On mod $p$ local-global compatibility for $\mathrm{GL}_n(\mathbf{Q}_p)$ in the ordinary case

TL;DR

This paper proves that the local Galois representation at p for certain automorphic forms over CM fields is determined by the action of Hecke operators and Jacobi sum operators on mod p automorphic forms, under genericity and weight elimination assumptions.

Contribution

It establishes a mod p local-global compatibility result for GL_n over CM fields in the ordinary case, linking Galois representations to automorphic forms via Hecke and Jacobi sum operators.

Findings

Galois representation is determined by Hecke algebra action.

Wildly ramified part is captured by Jacobi sum operators.

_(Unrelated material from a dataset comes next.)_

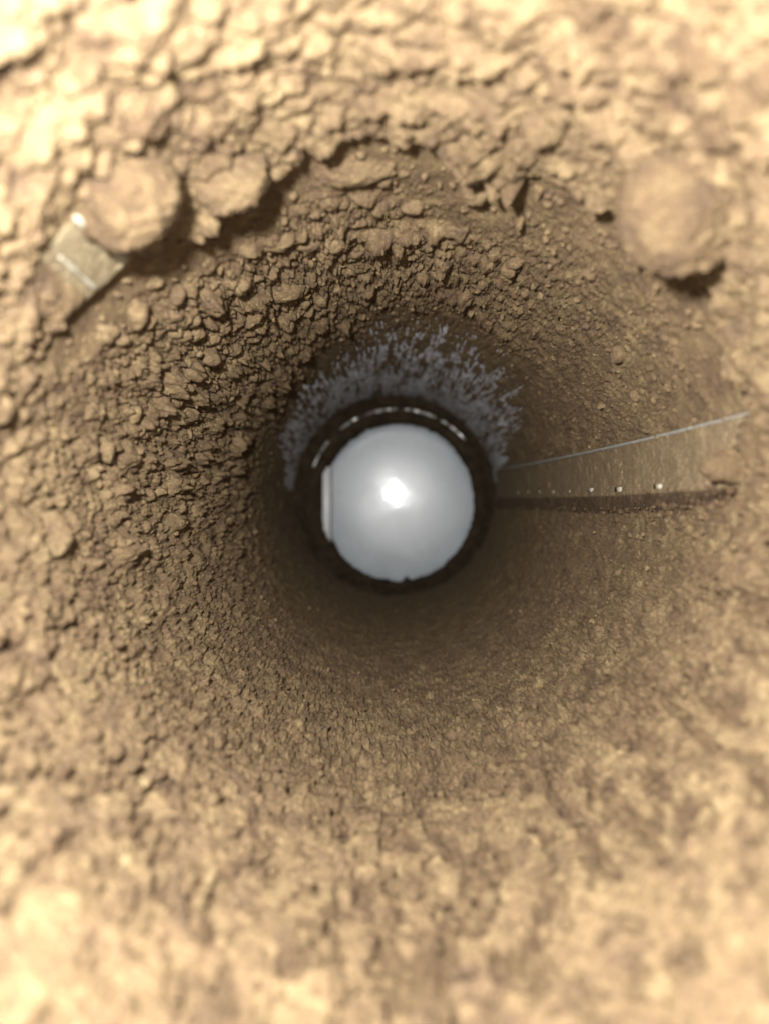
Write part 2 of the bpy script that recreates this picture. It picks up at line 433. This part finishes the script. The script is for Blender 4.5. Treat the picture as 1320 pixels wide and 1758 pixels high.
# seam on the right: a raised flap with a toothed lower edge ------------
nl = 420
t = np.linspace(0, 1, nl)
def seamline(p0, p1, t, bend=0.0):
    return np.stack([p0[0] + (p1[0] - p0[0]) * t, p0[1] + (p1[1] - p0[1]) * t + bend * np.sin(math.pi * t)], -1)
up = seamline((852, 812), (1296, 708), t, 5)
dn = seamline((852, 851), (1262, 832), t, 3)
rows = []
hh = []
wall_w = 26 + 16 * sm(0, 0.5, t)                       # px the crumbling edge slopes out
top_h = 2.4 + 1.5 * sm(0, 0.35, t) - 1.6 * sm(0.85, 1, t)
for k, (f, hf) in enumerate([(1.25, -1.0), (1.0, 0.0), (0.85, 0.2), (0.68, 0.38), (0.5, 0.56), (0.32, 0.74), (0.15, 0.92), (0.0, 1.0)]):
    p = dn.copy(); p[:, 1] += wall_w * f
    rows.append(p); hh.append(top_h * hf if k else -1.2 + 0 * t)
nac = 60
for f in np.linspace(0, 1, nac)[1:]:
    rows.append(dn * (1 - f) + up * f); hh.append(top_h * (1 - f) ** 1.2 + 1.5 * f)
p = up.copy(); p[:, 1] -= 5; rows.append(p); hh.append(0.1 + 0 * t)
p = up.copy(); p[:, 1] -= 9; rows.append(p); hh.append(-1.2 + 0 * t)
rows = np.array(rows); hh = np.array(hh)
rr_, tt_ = polar(rows[..., 0], rows[..., 1])
u, v = sheet(rr_, tt_)
crumb = lumps(u * 520 % 520, v * 520, 520, 201, .2, .7, 1.2) * 0.9 + lumps(u * 240 % 240, v * 240, 240, 204, .2, .7, 1.2) * 0.8
wmask = np.zeros(hh.shape); wmask[1:8] = np.array([.5, .9, 1, 1, .9, .6, .25])[:, None]
fine = lumps(u * 900 % 900, v * 900, 900, 207, .2, .7, 1.2) * 0.16 + 0.12 * vnoise(u * 300, v * 300, 300, 209) + 0.2 * vnoise(u * 90, v * 90, 90, 210)
hh = hh + crumb * wmask * 0.8 + fine * (1 - wmask)
hh = hh - 2.2 * sm(0.93, 1.0, t)[None] * (0.6 + 0.4 * np.sin(np.arange(len(hh)) * 0.7))[:, None]
flap = grid_mesh('seam_flap', surf(rows[..., 0], rows[..., 1], hh), M_smooth, root)
flap['label'] = 'smooth tapering seam strip on the right wall'
flap.data.materials.append(M_edge)
mi = np.zeros((rows.shape[0] - 1, nl - 1), np.int32); mi[:6] = 1
flap.data.polygons.foreach_set('material_index', mi.ravel())
# crumbs caught along the lower edge
n = 420
q = rng.random(n); f_ = rng.random(n) ** 0.8 * 1.25
cx_ = 858 + (1255 - 858) * q; tt_ = (cx_ - 852) / (1262 - 852); cy_ = 851 - 19 * tt_ + 3 * np.sin(math.pi * tt_) + (26 + 16 * sm(0, .5, tt_)) * f_
gs = (0.16 + 0.42 * rng.random(n) ** 2) * (0.7 + 0.6 * q)
ch = (2.4 + 1.5 * sm(0, 0.35, tt_)) * np.clip(1 - f_, 0, 1) + 0.75 * (f_ > 0.6)
grains('edge_crumbs', IV, IT, surf(cx_, cy_, ch), gs, -0.8)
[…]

Results depend on a weight elimination theorem by Bao V. Le Hung.

Abstract

Let $p$ be a prime number, $n>2$ an integer, and $F$ a CM field in which $p$ splits completely. Assume that a continuous automorphic Galois representation $\overline{r}:\mathrm{Gal}(\overline{\mathbf{Q}}/F)\rightarrow\mathrm{GL}_n(\overline{\mathbf{F}}_p)$ is upper-triangular and satisfies certain genericity conditions at a place $w$ above $p$, and that every subquotient of $\overline{r}|_{\mathrm{Gal}(\overline{\mathbf{Q}}_p/F_w)}$ of dimension $>2$ is Fontaine--Laffaille generic. In this paper, we show that the isomorphism class of $\overline{r}|_{\mathrm{Gal}(\overline{\mathbf{Q}}_p/F_w)}$ is determined by $\mathrm{GL}_n(F_w)$-action on a space of mod $p$ algebraic automorphic forms cut out by the maximal ideal of a Hecke algebra associated to $\overline{r}$, assuming a weight elimination result which is a theorem of Bao V. Le Hung in his forthcoming paper~\cite{LeH}. In particular, we show that the wildly ramified part of $\overline{r}|_{\mathrm{Gal}(\overline{\mathbf{Q}}_p/F_w)}$ is determined by the action of Jacobi sum operators (seen as elements of $\mathbf{F}_p[\mathrm{GL}_n(\mathbf{F}_p)]$) on this space.